Recovering rent arrears from a Universal Credit claim

Arrears of rent and service charges for the property the tenant is currently living in are included in the list of deductions that can be made from a Universal Credit payment.

If your tenant has accrued rent arrears to the value of 2 months rent or more, you can request a rent arrears deduction.

The maximum rate at which deductions for rent arrears can be made is 5% of the Universal Credit standard amount.

The rate used will depend on the claimant’s circumstances.  Only the claimant can request a change to the percentage rate, by contacting Universal Credit.

How DfC will pay rent arrears deductions to the landlord

If approved, rent arrears deductions will be paid under the third party deduction scheme.

Once payments are set up on the third party payments system, you will normally receive payment every 28 days and these will be 28 days in arrears.

The payment will appear as a single transaction on your bank statement along with a reference number (settlement number).  You will then receive a third party deductions schedule with a breakdown of all the individual transactions which make up that payment and their associated references.

The first payment is normally received within 6 weeks from the date deductions commence. 

For private landlords, a Bank Automated Clearing System (BACS) payment will be paid in to the bank account nominated by the landlord.

Further information can be found in the Third Party Payments Creditor/Supplier Handbook

Budgeting support available

Claimants to Universal Credit will normally have to wait five weeks for their first Universal Credit payment.  Those in financial need who can’t manage until they receive their payment of Universal Credit can request a Universal Credit advance.

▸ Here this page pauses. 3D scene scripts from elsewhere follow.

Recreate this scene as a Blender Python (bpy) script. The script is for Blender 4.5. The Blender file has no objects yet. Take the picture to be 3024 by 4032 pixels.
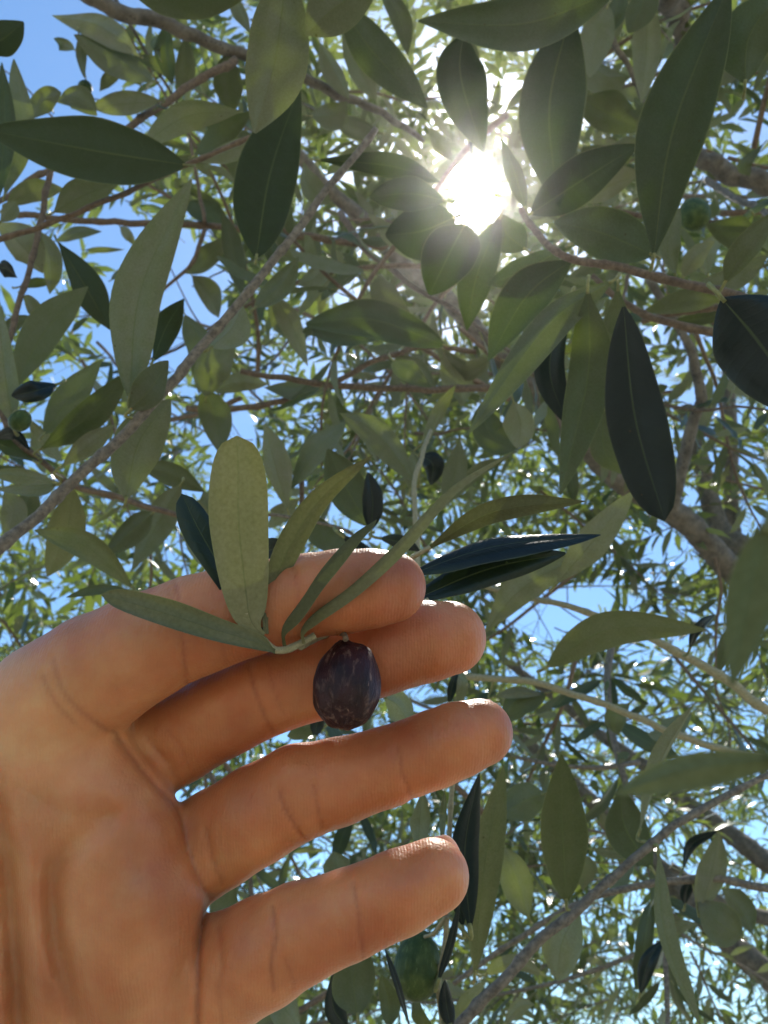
import bpy, math, random
import numpy as np
from mathutils import Vector, Matrix, Quaternion, noise
R = math.radians
random.seed(11); rng = np.random.default_rng(11)
scene = bpy.context.scene
C = scene.collection
# ------------------------------------------------------------------ camera
FPX = 3024.0
PITCH = R(40)
CAM = Vector((0, 0, 1.6))
FW = Vector((0, math.cos(PITCH), math.sin(PITCH)))
UP = Vector((0, -math.sin(PITCH), math.cos(PITCH)))
RT = Vector((1, 0, 0))
cd = bpy.data.cameras.new('camera'); cam = bpy.data.objects.new('camera', cd); C.objects.link(cam)
cam.location = CAM; cam.rotation_euler = (math.pi/2 + PITCH, 0, 0)
cd.sensor_fit = 'HORIZONTAL'; cd.sensor_width = 26; cd.lens = 26
cd.clip_start = 0.01; cd.clip_end = 5000
cd.dof.use_dof = True; cd.dof.focus_distance = 0.150; cd.dof.aperture_fstop = 40
scene.camera = cam
scene.render.resolution_x = 768; scene.render.resolution_y = 1024

def W(px, py, d):            # source pixel + distance along the view axis -> world point
    return CAM + d*(FW + (px-1512)/FPX*RT - (py-2016)/FPX*UP)

# ------------------------------------------------------------------ sky and sun
SUN = (FW + (1877-1512)/FPX*RT - (736-2016)/FPX*UP).normalized()
SUN_EL = math.asin(SUN.z); SUN_AZ = math.atan2(SUN.x, SUN.y)
world = bpy.data.worlds.new('World'); scene.world = world; world.use_nodes = True
nt = world.node_tree; nt.nodes.clear()
def N(nt, t, **k):
    n = nt.nodes.new(t)
    for a, b in k.items():
        if a.startswith('i_'):
            key = a[2:]; key = int(key) if key.isdigit() else key.replace('_', ' ')
            n.inputs[key].default_value = b
        else: setattr(n, a, b)
    return n
def L(nt, a, b): nt.links.new(a, b)
sky = N(nt, 'ShaderNodeTexSky', sky_type='NISHITA', sun_disc=False, sun_elevation=SUN_EL, sun_rotation=SUN_AZ,
        altitude=200, air_density=1.0, dust_density=0.0, ozone_density=2.0)
bg = N(nt, 'ShaderNodeBackground', i_Strength=0.15)
wb = N(nt, 'ShaderNodeMix', data_type='RGBA', blend_type='MULTIPLY'); wb.inputs[0].default_value = 1; wb.inputs[7].default_value = (.80, 1.0, 1.06, 1)   # the sky's own clear azure
L(nt, sky.outputs[0], wb.inputs[6]); L(nt, wb.outputs[2], bg.inputs[0])
# the sun's own disc and the bright air right round it, part of the sky
tc = N(nt, 'ShaderNodeTexCoord')
dp = N(nt, 'ShaderNodeVectorMath', operation='DOT_PRODUCT'); dp.inputs[1].default_value = SUN
L(nt, tc.outputs['Generated'], dp.inputs[0])
mx = N(nt, 'ShaderNodeMath', operation='MAXIMUM', i_1=0.0); L(nt, dp.outputs['Value'], mx.inputs[0])
mr = N(nt, 'ShaderNodeMapRange', interpolation_type='SMOOTHSTEP', i_1=math.cos(R(2.05)), i_2=math.cos(R(1.55)), i_3=0.0, i_4=45.0)
L(nt, mx.outputs[0], mr.inputs[0])
p1 = N(nt, 'ShaderNodeMath', operation='POWER', i_1=500.0); L(nt, mx.outputs[0], p1.inputs[0])
p2 = N(nt, 'ShaderNodeMath', operation='POWER', i_1=30.0); L(nt, mx.outputs[0], p2.inputs[0])
m1 = N(nt, 'ShaderNodeMath', operation='MULTIPLY_ADD', i_1=1.5); L(nt, p1.outputs[0], m1.inputs[0]); L(nt, mr.outputs[0], m1.inputs[2])
m2 = N(nt, 'ShaderNodeMath', operation='MULTIPLY_ADD', i_1=0.0); L(nt, p2.outputs[0], m2.inputs[0]); L(nt, m1.outputs[0], m2.inputs[2])
bg2 = N(nt, 'ShaderNodeBackground'); bg2.inputs[0].default_value = (1, .98, .94, 1)
L(nt, m2.outputs[0], bg2.inputs[1])
ad = N(nt, 'ShaderNodeAddShader'); L(nt, bg.outputs[0], ad.inputs[0]); L(nt, bg2.outputs[0], ad.inputs[1])
wo = N(nt, 'ShaderNodeOutputWorld'); L(nt, ad.outputs[0], wo.inputs[0])

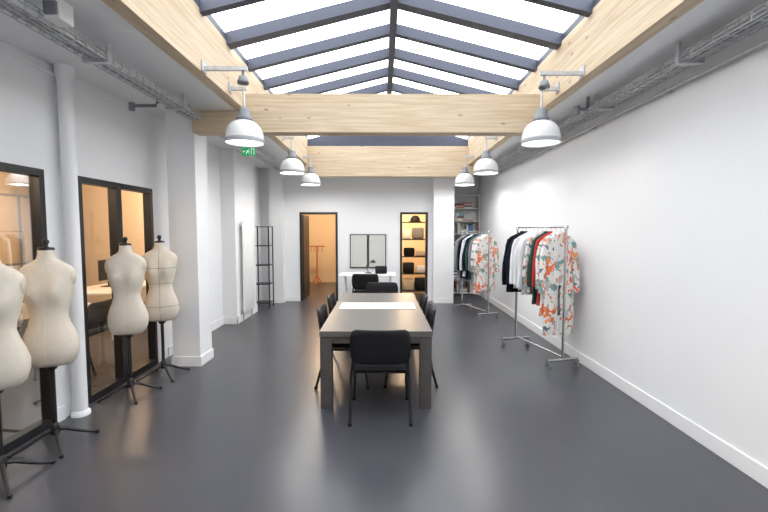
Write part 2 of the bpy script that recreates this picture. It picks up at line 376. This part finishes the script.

Claimants needing help with monthly budgeting will be identified through conversations with their Universal Credit work coach or by others providing support.

If an advance does not fully meet the financial need, the claimant can be considered for a Discretionary Support loan, or Universal Credit Contingency Fund payment if they are still experiencing financial difficulty after getting a Universal Credit advance payment.

A benefit calculator is available on NI Direct to give an estimate of Universal Credit entitlement.  This will allow the claimant to budget their twice monthly payment in advance of receiving it.

Discretionary Housing Payments 

A Discretionary Housing Payment is money towards housing costs only.

If claimants are having difficulty paying housing costs they may be able to get a Discretionary Housing Payment by applying to the Northern Ireland Housing Executive (NIHE).

When Discretionary Housing Payments are made, NIHE make the decision about:

  • Eligibility
  • When Discretionary Housing Payments are awarded
  • How much is awarded

Discretionary Housing Payments are a temporary solution to financial difficulty.  They may be made when people have been affected by the welfare changes like:

  • The Benefit Cap
  • Changes to Local Housing Allowance

To receive Discretionary Housing Payments, applicants must be eligible for Universal Credit help with housing costs.

Payments can cover ongoing rental costs but do not cover:

  • Money towards mortgage payments
  • Help with rates
  • Ineligible service charges
  • Increases in rent due to outstanding rent arrears
  • Certain sanctions and reductions in benefit

This list is not exhaustive.  Further information is available on the Northern Ireland Housing Executive website. 

Supported Accommodation

Supported exempt accommodation is accommodation provided by a statutory body, housing association, registered charity or voluntary organisation where that body or person acting on their behalf provides a claimant with care, support or supervision.  This could include a hostel. 

The housing costs for those in Supported Accommodation will not be met by Universal Credit and will continue to be met by the Northern Ireland Housing Executive.

Temporary Accommodation

If a Universal Credit claimant is living in temporary accommodation caused by homelessness or an emergency they will not receive a Universal Credit amount for housing costs. Housing costs for temporary accommodation are met by the Northern Ireland Housing Executive.